═════ Data excerpt

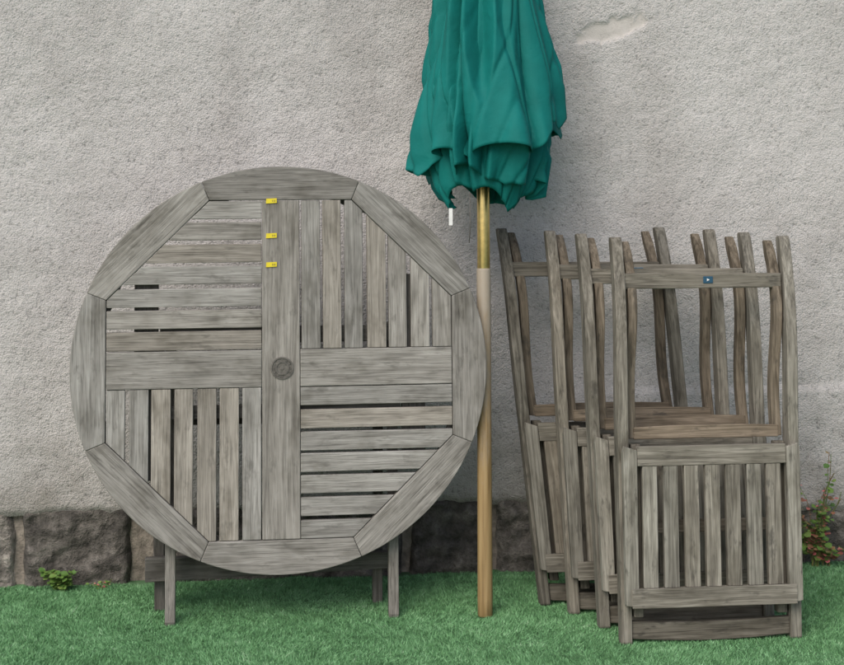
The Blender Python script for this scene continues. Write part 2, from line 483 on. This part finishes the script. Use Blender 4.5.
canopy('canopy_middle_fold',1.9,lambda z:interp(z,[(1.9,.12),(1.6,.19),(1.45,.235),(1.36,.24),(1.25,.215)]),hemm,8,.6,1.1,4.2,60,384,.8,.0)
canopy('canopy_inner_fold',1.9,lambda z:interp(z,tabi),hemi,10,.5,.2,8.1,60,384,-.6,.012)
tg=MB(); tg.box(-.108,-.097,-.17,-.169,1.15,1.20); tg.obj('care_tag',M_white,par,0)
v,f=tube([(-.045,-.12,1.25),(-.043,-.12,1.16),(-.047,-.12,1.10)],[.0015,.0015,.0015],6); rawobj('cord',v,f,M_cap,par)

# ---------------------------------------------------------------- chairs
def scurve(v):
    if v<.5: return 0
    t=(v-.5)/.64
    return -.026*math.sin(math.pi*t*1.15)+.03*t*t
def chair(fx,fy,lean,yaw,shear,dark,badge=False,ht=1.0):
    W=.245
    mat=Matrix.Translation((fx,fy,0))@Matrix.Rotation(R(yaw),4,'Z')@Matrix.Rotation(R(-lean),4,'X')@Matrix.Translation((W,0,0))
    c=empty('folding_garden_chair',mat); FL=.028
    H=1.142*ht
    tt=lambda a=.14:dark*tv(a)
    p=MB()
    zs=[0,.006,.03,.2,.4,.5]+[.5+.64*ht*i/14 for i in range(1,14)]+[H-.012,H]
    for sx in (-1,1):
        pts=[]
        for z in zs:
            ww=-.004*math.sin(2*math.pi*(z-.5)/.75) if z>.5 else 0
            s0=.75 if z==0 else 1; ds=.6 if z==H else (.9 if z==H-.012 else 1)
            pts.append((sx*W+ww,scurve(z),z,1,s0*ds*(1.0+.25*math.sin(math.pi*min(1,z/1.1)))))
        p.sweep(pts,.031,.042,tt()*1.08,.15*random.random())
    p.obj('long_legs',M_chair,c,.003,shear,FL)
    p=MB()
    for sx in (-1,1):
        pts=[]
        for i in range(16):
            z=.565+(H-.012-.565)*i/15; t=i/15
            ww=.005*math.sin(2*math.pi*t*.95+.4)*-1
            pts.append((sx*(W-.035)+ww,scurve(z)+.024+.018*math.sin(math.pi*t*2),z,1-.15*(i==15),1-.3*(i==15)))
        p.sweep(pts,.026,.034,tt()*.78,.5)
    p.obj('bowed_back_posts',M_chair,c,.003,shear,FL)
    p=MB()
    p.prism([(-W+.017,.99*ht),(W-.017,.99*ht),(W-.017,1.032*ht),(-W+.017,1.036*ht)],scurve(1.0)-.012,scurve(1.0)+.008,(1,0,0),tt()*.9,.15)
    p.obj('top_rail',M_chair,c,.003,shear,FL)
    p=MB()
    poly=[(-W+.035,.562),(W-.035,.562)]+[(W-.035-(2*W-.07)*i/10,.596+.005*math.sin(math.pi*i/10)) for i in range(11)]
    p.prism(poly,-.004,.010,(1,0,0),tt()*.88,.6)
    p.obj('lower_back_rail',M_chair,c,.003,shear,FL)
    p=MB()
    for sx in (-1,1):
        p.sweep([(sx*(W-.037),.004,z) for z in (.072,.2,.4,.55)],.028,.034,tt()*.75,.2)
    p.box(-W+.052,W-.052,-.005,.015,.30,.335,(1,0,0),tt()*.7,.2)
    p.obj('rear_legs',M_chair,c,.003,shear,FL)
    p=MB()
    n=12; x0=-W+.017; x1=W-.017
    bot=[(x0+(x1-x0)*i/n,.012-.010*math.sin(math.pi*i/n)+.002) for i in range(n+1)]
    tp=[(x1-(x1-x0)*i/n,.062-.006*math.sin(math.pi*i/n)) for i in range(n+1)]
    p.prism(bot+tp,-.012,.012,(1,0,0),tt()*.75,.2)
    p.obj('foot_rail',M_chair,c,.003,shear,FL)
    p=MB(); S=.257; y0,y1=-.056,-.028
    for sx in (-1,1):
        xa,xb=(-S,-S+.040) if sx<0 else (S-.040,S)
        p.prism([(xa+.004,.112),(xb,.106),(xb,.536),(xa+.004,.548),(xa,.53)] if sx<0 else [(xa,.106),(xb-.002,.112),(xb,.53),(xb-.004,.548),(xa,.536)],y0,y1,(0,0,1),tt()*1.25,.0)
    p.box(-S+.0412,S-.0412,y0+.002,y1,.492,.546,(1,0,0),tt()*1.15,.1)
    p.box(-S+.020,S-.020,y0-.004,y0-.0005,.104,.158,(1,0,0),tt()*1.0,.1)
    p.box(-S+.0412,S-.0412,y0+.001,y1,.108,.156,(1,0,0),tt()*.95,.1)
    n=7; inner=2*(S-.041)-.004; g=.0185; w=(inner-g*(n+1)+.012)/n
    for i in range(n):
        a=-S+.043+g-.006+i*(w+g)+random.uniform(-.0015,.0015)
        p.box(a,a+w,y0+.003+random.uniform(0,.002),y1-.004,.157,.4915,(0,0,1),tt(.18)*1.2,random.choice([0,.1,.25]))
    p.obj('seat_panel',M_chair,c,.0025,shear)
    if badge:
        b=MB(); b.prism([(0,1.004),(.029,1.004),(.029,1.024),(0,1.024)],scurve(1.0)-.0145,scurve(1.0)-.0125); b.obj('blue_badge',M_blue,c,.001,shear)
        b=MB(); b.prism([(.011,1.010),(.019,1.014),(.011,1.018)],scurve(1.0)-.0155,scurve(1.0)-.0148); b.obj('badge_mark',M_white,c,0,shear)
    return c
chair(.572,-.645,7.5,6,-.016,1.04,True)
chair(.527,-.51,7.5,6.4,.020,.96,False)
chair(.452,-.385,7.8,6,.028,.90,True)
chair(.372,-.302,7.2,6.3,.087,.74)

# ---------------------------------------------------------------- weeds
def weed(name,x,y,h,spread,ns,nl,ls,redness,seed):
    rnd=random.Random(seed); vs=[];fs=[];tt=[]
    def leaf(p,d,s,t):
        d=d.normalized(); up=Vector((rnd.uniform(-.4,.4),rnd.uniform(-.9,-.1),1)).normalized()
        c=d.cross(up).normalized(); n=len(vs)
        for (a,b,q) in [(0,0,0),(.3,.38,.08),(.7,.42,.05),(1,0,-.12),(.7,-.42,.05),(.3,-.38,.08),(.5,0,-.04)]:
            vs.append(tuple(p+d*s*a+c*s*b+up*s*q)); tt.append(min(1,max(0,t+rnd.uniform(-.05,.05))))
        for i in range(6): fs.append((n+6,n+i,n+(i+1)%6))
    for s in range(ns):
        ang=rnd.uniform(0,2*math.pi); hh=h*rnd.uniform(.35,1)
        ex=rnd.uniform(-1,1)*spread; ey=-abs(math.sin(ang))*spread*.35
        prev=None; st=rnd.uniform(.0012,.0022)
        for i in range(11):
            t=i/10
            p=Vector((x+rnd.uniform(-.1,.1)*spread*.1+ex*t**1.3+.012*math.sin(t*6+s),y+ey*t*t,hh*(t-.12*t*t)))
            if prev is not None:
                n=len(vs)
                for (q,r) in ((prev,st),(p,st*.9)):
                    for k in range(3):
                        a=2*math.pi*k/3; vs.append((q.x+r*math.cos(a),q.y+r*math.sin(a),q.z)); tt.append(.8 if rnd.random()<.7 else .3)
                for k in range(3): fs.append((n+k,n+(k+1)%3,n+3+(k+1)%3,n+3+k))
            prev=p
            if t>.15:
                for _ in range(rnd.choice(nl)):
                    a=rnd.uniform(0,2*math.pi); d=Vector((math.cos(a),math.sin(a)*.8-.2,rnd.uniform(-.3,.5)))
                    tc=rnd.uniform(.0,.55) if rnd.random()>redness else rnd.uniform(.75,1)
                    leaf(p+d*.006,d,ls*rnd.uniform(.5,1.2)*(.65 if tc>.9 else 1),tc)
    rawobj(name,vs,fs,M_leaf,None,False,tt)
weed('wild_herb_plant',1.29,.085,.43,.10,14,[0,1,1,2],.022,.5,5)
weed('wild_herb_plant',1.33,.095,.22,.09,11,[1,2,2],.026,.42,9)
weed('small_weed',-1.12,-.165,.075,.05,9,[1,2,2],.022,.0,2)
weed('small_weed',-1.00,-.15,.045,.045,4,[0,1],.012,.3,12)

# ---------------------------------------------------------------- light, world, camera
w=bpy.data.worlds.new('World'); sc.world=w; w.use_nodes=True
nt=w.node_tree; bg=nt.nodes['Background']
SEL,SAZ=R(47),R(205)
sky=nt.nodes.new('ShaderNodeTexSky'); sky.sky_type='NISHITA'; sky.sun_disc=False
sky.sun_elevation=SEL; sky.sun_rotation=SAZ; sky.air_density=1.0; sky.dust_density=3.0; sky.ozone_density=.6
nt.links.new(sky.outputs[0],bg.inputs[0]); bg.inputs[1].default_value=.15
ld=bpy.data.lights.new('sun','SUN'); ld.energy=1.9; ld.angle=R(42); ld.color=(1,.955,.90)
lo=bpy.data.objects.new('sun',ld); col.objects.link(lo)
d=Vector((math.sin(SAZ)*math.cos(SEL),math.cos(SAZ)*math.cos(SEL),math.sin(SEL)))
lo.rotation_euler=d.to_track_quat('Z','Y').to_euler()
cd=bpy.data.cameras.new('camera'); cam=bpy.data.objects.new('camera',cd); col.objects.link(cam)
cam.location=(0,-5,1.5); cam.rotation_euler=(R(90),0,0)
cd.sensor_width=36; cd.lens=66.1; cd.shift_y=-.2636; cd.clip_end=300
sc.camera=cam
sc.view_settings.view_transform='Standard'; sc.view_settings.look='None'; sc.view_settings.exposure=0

══════════

§ Short exercise
Identify each line holding the string "False", and copy it out.

§ Written reply
def chair(fx,fy,lean,yaw,shear,dark,badge=False,ht=1.0):
chair(.527,-.51,7.5,6.4,.020,.96,False)
    rawobj(name,vs,fs,M_leaf,None,False,tt)
sky=nt.nodes.new('ShaderNodeTexSky'); sky.sky_type='NISHITA'; sky.sun_disc=False